■ **REQUIREMENT**: Look through the data below. Pick out the lines holding the string "were".
- - -
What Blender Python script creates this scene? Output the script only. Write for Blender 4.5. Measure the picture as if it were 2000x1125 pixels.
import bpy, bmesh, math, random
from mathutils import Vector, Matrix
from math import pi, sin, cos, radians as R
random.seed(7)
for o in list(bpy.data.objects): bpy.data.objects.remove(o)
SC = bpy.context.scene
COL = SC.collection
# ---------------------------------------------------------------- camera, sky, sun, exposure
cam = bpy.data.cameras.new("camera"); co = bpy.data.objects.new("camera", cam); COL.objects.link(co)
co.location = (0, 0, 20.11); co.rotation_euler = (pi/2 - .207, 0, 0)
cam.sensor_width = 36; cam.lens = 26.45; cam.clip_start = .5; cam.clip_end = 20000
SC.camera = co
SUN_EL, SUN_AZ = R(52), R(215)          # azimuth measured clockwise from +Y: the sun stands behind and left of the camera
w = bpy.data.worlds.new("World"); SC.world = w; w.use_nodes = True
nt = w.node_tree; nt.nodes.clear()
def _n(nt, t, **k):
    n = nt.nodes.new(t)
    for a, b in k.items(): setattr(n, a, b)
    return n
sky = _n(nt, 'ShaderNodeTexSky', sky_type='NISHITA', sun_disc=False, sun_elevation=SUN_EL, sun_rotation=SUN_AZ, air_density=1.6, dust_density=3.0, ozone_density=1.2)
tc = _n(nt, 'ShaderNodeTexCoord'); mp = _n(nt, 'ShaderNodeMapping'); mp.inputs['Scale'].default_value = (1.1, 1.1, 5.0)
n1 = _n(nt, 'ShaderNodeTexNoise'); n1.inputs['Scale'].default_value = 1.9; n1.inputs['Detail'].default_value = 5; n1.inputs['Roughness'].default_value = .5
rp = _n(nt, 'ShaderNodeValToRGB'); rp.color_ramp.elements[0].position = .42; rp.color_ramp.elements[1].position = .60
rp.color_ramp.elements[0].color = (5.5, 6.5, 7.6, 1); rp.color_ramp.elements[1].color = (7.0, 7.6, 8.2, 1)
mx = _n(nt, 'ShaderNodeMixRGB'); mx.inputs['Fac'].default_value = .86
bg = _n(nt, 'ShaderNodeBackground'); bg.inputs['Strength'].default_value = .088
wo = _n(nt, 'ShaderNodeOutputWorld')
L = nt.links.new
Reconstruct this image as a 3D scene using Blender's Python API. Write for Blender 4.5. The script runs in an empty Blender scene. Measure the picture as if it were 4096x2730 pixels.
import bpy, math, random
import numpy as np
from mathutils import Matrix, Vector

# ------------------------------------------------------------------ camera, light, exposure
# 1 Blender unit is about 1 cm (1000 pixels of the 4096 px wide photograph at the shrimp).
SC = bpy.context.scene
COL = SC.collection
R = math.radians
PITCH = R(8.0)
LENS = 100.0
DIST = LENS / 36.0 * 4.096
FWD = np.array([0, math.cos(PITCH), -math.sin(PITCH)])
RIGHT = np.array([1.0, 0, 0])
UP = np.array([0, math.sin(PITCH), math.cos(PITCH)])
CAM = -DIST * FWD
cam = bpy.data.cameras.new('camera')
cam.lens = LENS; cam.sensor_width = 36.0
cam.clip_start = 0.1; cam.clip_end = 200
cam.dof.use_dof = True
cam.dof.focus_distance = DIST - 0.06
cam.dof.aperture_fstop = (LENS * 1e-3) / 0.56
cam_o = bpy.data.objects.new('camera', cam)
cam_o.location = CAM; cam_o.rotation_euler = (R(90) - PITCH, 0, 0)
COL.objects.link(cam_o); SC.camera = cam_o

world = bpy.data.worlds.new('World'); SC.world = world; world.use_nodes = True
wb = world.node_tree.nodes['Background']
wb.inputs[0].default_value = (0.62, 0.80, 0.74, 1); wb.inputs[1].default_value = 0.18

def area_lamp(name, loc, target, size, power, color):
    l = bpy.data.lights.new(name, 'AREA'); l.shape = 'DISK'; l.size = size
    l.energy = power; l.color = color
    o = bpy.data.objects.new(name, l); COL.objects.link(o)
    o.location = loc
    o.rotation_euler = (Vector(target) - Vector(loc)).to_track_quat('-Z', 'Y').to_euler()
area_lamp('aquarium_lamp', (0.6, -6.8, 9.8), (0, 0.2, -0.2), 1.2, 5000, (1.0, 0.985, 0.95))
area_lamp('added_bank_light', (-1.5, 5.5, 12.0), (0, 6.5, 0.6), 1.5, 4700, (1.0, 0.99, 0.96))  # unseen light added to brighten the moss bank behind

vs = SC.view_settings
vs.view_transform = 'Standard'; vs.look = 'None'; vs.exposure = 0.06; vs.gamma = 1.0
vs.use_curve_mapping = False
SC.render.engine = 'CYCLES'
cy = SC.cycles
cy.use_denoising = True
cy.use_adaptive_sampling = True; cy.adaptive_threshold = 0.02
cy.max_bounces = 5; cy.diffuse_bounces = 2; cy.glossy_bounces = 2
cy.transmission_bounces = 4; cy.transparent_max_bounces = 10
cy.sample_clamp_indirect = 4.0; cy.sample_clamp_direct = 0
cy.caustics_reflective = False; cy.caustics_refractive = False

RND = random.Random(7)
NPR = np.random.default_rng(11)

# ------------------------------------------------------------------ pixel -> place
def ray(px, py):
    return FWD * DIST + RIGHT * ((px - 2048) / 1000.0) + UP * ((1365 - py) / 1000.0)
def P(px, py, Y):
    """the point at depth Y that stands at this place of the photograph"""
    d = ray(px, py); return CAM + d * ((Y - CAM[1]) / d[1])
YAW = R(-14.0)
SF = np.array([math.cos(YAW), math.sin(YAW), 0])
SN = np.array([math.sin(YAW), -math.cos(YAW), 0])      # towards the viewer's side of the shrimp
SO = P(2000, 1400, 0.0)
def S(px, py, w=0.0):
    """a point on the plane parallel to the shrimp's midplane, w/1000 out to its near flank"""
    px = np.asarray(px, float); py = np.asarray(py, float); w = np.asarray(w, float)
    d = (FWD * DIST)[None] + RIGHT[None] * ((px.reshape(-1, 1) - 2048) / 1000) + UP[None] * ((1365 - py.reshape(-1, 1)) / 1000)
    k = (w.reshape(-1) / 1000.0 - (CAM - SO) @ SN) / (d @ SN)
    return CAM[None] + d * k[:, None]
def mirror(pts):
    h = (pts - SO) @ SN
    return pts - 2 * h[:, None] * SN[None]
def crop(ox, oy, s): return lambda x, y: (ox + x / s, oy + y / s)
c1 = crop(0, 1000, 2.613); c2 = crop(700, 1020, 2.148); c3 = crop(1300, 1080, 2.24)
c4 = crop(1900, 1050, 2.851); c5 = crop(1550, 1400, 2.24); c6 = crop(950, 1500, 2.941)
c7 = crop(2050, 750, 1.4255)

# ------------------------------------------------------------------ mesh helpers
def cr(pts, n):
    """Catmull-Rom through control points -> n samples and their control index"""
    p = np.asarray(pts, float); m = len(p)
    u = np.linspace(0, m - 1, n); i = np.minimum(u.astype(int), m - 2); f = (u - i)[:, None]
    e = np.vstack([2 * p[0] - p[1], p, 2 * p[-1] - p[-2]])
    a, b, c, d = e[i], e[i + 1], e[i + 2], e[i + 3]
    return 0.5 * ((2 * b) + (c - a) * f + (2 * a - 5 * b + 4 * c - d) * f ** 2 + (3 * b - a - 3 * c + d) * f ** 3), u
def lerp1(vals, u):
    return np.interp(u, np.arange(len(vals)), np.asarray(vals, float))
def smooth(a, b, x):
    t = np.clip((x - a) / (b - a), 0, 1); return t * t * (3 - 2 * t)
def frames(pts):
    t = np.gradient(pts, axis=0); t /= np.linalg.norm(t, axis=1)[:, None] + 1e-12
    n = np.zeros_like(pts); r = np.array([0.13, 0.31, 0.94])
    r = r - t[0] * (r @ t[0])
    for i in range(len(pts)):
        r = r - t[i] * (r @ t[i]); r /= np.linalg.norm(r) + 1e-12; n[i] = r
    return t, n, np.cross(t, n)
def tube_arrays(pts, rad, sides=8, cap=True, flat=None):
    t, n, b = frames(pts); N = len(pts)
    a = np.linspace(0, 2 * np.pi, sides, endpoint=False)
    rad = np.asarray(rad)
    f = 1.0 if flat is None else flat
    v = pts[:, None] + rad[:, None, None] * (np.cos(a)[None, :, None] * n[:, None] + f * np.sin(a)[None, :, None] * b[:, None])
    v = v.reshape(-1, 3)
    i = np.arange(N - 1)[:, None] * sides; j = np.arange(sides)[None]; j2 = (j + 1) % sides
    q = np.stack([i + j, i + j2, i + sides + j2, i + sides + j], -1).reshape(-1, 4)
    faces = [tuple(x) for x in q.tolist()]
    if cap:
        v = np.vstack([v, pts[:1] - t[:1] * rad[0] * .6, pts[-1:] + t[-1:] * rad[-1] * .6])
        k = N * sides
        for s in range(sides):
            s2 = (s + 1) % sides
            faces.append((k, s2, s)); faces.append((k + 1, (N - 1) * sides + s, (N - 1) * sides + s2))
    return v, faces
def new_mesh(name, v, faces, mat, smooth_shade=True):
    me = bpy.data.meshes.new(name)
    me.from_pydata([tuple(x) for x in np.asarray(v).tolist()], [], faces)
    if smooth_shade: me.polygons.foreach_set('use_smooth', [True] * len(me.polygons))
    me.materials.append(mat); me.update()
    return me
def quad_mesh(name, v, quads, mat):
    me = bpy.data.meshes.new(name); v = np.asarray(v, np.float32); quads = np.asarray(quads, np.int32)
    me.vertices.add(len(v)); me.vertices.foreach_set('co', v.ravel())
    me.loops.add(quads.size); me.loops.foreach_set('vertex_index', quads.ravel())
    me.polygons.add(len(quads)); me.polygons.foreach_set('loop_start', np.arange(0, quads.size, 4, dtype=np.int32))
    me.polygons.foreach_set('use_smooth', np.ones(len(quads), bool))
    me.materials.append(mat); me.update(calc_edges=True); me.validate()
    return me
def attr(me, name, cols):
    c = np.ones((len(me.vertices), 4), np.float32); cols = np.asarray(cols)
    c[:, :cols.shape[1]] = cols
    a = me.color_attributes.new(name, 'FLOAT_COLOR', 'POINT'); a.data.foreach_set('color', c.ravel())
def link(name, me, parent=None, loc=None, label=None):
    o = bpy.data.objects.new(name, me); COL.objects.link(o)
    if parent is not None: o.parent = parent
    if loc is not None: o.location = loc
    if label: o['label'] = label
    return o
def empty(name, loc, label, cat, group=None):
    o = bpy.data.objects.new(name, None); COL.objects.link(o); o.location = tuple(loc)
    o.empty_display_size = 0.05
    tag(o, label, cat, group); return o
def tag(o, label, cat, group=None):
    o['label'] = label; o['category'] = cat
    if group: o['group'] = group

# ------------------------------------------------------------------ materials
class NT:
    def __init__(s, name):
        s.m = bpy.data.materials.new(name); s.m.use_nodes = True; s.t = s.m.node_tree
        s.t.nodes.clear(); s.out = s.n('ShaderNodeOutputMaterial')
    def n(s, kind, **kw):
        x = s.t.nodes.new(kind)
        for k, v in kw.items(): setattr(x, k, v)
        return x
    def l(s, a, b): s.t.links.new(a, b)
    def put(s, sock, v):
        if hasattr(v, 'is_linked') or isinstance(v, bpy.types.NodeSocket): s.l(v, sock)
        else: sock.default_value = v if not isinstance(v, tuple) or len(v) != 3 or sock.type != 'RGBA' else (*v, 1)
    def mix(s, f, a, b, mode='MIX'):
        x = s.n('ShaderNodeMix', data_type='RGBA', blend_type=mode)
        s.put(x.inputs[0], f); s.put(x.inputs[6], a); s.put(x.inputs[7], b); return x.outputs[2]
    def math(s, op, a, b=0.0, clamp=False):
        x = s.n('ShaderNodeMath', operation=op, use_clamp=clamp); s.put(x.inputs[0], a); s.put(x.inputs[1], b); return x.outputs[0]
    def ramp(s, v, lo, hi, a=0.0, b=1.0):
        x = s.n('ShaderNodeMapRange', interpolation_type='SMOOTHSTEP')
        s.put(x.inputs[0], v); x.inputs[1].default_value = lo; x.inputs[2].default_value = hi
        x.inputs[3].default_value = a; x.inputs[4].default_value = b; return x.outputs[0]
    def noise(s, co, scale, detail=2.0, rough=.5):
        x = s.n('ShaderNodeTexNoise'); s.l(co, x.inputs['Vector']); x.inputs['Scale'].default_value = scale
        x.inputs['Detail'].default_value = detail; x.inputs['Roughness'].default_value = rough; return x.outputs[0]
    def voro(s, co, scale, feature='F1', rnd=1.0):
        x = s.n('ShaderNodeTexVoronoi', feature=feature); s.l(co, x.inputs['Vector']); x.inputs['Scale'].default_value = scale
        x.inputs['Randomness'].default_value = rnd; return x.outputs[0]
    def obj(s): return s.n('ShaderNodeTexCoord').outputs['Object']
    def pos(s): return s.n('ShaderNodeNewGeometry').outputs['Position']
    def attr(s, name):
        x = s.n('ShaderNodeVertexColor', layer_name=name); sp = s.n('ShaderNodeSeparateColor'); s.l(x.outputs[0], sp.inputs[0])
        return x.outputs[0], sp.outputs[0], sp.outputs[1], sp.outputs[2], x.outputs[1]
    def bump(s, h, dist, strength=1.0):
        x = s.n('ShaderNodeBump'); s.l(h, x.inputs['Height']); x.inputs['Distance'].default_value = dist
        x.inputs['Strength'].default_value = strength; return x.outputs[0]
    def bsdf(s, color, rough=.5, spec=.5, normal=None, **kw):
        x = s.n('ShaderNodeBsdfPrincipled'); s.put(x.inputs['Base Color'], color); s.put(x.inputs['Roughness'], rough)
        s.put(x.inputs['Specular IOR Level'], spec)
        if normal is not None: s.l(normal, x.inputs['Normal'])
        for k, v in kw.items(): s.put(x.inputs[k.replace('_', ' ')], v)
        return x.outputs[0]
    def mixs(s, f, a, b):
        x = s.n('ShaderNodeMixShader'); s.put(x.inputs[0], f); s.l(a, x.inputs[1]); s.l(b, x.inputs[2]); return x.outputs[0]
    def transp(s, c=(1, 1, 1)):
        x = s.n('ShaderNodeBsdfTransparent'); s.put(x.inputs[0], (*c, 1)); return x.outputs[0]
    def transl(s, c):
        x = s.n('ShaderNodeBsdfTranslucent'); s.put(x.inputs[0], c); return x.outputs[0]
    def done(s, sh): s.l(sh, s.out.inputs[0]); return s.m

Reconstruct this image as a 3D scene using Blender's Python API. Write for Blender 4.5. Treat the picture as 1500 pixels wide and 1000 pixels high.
- - -
■ **FULL ANSWER**:
What Blender Python script creates this scene? Output the script only. Write for Blender 4.5. Measure the picture as if it were 2000x1125 pixels.
Reconstruct this image as a 3D scene using Blender's Python API. Write for Blender 4.5. The script runs in an empty Blender scene. Measure the picture as if it were 4096x2730 pixels.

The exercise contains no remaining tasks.